→ The problem
Print all of the data exactly.
▼▼▼
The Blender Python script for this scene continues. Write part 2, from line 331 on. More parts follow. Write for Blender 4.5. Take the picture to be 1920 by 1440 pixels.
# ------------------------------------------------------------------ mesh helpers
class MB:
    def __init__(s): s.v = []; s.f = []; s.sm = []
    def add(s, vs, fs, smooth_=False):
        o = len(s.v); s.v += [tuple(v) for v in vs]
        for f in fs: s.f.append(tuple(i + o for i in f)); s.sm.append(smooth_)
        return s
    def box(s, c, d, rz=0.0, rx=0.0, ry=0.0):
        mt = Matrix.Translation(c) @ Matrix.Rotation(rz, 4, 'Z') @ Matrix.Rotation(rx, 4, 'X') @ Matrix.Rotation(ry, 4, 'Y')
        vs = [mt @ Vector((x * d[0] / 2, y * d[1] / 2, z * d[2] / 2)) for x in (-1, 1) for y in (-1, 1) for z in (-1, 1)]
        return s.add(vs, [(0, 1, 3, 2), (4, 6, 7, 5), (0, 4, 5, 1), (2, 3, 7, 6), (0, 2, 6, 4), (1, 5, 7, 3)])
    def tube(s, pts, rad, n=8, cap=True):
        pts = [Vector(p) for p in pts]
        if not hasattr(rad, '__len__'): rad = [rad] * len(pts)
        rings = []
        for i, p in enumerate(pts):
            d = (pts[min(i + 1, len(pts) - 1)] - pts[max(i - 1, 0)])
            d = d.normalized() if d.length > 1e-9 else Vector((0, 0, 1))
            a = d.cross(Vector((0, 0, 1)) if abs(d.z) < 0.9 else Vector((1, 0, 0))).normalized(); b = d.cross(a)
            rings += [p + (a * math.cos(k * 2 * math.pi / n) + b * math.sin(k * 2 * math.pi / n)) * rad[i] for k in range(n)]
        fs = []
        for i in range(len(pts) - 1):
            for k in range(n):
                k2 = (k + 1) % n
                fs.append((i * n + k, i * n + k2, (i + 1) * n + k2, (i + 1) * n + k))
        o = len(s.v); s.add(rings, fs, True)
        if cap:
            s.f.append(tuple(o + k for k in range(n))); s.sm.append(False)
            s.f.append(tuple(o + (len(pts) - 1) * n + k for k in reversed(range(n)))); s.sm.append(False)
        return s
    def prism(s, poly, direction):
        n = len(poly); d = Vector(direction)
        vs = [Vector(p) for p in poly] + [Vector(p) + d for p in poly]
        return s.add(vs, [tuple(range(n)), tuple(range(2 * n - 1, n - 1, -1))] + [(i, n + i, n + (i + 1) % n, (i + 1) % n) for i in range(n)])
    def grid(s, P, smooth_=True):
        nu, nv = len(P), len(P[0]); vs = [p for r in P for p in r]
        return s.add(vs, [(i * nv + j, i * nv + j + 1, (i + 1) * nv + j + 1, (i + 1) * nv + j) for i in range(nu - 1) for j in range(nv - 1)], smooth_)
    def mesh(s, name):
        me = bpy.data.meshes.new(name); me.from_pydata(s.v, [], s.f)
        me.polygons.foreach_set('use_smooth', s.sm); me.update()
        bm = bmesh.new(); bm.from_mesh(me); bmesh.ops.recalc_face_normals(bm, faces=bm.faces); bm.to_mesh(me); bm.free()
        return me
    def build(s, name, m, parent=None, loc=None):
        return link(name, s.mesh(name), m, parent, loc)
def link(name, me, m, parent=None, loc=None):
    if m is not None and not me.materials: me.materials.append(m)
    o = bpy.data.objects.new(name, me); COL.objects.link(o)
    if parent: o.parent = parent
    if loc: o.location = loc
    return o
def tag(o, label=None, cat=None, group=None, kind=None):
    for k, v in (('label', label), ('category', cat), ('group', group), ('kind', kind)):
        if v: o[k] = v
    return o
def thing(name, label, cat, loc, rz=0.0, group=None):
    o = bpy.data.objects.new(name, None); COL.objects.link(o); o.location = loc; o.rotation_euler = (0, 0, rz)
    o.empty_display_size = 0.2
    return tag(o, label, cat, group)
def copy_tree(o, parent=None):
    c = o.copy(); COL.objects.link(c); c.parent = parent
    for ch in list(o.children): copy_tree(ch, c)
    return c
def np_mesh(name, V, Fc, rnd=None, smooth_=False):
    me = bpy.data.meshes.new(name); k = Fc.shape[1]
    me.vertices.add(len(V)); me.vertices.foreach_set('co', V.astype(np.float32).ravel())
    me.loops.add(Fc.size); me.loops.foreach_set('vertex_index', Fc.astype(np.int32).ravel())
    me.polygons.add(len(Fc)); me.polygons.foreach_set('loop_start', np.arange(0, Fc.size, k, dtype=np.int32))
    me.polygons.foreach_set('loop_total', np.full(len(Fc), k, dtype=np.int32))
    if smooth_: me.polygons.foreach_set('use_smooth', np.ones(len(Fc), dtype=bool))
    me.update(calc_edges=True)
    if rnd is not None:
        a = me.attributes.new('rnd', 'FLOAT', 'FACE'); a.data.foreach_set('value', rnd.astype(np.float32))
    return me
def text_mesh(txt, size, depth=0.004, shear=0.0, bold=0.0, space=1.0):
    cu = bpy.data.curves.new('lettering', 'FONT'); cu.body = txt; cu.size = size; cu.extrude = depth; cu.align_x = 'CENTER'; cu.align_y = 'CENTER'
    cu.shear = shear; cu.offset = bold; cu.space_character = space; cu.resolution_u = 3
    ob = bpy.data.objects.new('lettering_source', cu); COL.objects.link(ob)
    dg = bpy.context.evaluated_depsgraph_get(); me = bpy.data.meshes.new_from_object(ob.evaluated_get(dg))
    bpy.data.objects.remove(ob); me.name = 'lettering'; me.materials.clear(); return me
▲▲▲
→ Output of the exercise
The Blender Python script for this scene continues. Write part 2, from line 331 on. More parts follow. Write for Blender 4.5. Take the picture to be 1920 by 1440 pixels.
# ------------------------------------------------------------------ mesh helpers
class MB:
    def __init__(s): s.v = []; s.f = []; s.sm = []
    def add(s, vs, fs, smooth_=False):
        o = len(s.v); s.v += [tuple(v) for v in vs]
        for f in fs: s.f.append(tuple(i + o for i in f)); s.sm.append(smooth_)
        return s
    def box(s, c, d, rz=0.0, rx=0.0, ry=0.0):
        mt = Matrix.Translation(c) @ Matrix.Rotation(rz, 4, 'Z') @ Matrix.Rotation(rx, 4, 'X') @ Matrix.Rotation(ry, 4, 'Y')
        vs = [mt @ Vector((x * d[0] / 2, y * d[1] / 2, z * d[2] / 2)) for x in (-1, 1) for y in (-1, 1) for z in (-1, 1)]
        return s.add(vs, [(0, 1, 3, 2), (4, 6, 7, 5), (0, 4, 5, 1), (2, 3, 7, 6), (0, 2, 6, 4), (1, 5, 7, 3)])
    def tube(s, pts, rad, n=8, cap=True):
        pts = [Vector(p) for p in pts]
        if not hasattr(rad, '__len__'): rad = [rad] * len(pts)
        rings = []
        for i, p in enumerate(pts):
            d = (pts[min(i + 1, len(pts) - 1)] - pts[max(i - 1, 0)])
            d = d.normalized() if d.length > 1e-9 else Vector((0, 0, 1))
            a = d.cross(Vector((0, 0, 1)) if abs(d.z) < 0.9 else Vector((1, 0, 0))).normalized(); b = d.cross(a)
            rings += [p + (a * math.cos(k * 2 * math.pi / n) + b * math.sin(k * 2 * math.pi / n)) * rad[i] for k in range(n)]
        fs = []
        for i in range(len(pts) - 1):
            for k in range(n):
                k2 = (k + 1) % n
                fs.append((i * n + k, i * n + k2, (i + 1) * n + k2, (i + 1) * n + k))
        o = len(s.v); s.add(rings, fs, True)
        if cap:
            s.f.append(tuple(o + k for k in range(n))); s.sm.append(False)
            s.f.append(tuple(o + (len(pts) - 1) * n + k for k in reversed(range(n)))); s.sm.append(False)
        return s
    def prism(s, poly, direction):
        n = len(poly); d = Vector(direction)
        vs = [Vector(p) for p in poly] + [Vector(p) + d for p in poly]
        return s.add(vs, [tuple(range(n)), tuple(range(2 * n - 1, n - 1, -1))] + [(i, n + i, n + (i + 1) % n, (i + 1) % n) for i in range(n)])
    def grid(s, P, smooth_=True):
        nu, nv = len(P), len(P[0]); vs = [p for r in P for p in r]
        return s.add(vs, [(i * nv + j, i * nv + j + 1, (i + 1) * nv + j + 1, (i + 1) * nv + j) for i in range(nu - 1) for j in range(nv - 1)], smooth_)
    def mesh(s, name):
        me = bpy.data.meshes.new(name); me.from_pydata(s.v, [], s.f)
        me.polygons.foreach_set('use_smooth', s.sm); me.update()
        bm = bmesh.new(); bm.from_mesh(me); bmesh.ops.recalc_face_normals(bm, faces=bm.faces); bm.to_mesh(me); bm.free()
        return me
    def build(s, name, m, parent=None, loc=None):
        return link(name, s.mesh(name), m, parent, loc)
def link(name, me, m, parent=None, loc=None):
    if m is not None and not me.materials: me.materials.append(m)
    o = bpy.data.objects.new(name, me); COL.objects.link(o)
    if parent: o.parent = parent
    if loc: o.location = loc
    return o
def tag(o, label=None, cat=None, group=None, kind=None):
    for k, v in (('label', label), ('category', cat), ('group', group), ('kind', kind)):
        if v: o[k] = v
    return o
def thing(name, label, cat, loc, rz=0.0, group=None):
    o = bpy.data.objects.new(name, None); COL.objects.link(o); o.location = loc; o.rotation_euler = (0, 0, rz)
    o.empty_display_size = 0.2
    return tag(o, label, cat, group)
def copy_tree(o, parent=None):
    c = o.copy(); COL.objects.link(c); c.parent = parent
    for ch in list(o.children): copy_tree(ch, c)
    return c
def np_mesh(name, V, Fc, rnd=None, smooth_=False):
    me = bpy.data.meshes.new(name); k = Fc.shape[1]
    me.vertices.add(len(V)); me.vertices.foreach_set('co', V.astype(np.float32).ravel())
    me.loops.add(Fc.size); me.loops.foreach_set('vertex_index', Fc.astype(np.int32).ravel())
    me.polygons.add(len(Fc)); me.polygons.foreach_set('loop_start', np.arange(0, Fc.size, k, dtype=np.int32))
    me.polygons.foreach_set('loop_total', np.full(len(Fc), k, dtype=np.int32))
    if smooth_: me.polygons.foreach_set('use_smooth', np.ones(len(Fc), dtype=bool))
    me.update(calc_edges=True)
    if rnd is not None:
        a = me.attributes.new('rnd', 'FLOAT', 'FACE'); a.data.foreach_set('value', rnd.astype(np.float32))
    return me
def text_mesh(txt, size, depth=0.004, shear=0.0, bold=0.0, space=1.0):
    cu = bpy.data.curves.new('lettering', 'FONT'); cu.body = txt; cu.size = size; cu.extrude = depth; cu.align_x = 'CENTER'; cu.align_y = 'CENTER'
    cu.shear = shear; cu.offset = bold; cu.space_character = space; cu.resolution_u = 3
    ob = bpy.data.objects.new('lettering_source', cu); COL.objects.link(ob)
    dg = bpy.context.evaluated_depsgraph_get(); me = bpy.data.meshes.new_from_object(ob.evaluated_get(dg))
    bpy.data.objects.remove(ob); me.name = 'lettering'; me.materials.clear(); return me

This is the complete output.